AIM: Go through the listing below and list every line with "from".

SUPPLIED INFORMATION:
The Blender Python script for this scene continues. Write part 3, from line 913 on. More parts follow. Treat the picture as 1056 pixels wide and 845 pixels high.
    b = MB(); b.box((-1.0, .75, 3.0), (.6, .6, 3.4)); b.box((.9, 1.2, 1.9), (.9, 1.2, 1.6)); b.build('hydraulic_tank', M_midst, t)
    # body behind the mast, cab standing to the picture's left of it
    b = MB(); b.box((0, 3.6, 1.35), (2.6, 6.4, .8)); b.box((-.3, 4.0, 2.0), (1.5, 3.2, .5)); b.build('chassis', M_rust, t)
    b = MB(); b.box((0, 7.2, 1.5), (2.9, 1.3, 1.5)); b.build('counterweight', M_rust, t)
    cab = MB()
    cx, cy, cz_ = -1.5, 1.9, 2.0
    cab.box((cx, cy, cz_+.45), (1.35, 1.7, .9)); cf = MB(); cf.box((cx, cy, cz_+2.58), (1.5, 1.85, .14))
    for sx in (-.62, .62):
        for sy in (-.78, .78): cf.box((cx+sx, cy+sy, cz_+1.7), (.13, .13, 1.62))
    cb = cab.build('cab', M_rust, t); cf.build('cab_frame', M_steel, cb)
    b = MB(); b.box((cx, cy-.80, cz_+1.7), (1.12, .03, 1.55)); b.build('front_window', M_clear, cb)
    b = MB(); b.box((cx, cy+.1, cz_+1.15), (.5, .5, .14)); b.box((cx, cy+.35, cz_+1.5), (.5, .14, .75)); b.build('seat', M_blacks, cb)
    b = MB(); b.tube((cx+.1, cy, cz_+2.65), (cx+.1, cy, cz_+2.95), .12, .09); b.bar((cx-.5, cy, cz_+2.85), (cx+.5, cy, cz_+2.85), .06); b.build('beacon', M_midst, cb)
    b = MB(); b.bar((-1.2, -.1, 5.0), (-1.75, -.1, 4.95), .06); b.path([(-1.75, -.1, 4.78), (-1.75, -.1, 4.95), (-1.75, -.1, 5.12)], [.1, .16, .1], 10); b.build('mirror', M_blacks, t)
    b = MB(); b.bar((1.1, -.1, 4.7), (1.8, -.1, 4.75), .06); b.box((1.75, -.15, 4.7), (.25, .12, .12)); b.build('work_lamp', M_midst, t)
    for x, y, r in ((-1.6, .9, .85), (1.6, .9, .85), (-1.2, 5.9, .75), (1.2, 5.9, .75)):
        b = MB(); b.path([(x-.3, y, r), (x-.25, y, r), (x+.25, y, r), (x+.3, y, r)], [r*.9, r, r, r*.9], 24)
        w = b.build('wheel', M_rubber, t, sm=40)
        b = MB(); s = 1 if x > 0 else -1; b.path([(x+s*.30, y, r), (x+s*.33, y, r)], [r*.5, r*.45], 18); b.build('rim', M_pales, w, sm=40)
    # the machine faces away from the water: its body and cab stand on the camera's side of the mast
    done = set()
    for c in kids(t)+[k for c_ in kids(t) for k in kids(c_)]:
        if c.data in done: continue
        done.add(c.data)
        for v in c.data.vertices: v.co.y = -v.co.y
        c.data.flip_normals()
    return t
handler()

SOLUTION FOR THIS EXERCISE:
The Blender Python script for this scene continues. Write part 3, from line 913 on. More parts follow. Treat the picture as 1056 pixels wide and 845 pixels high.
    # the machine faces away from the water: its body and cab stand on the camera's side of the mast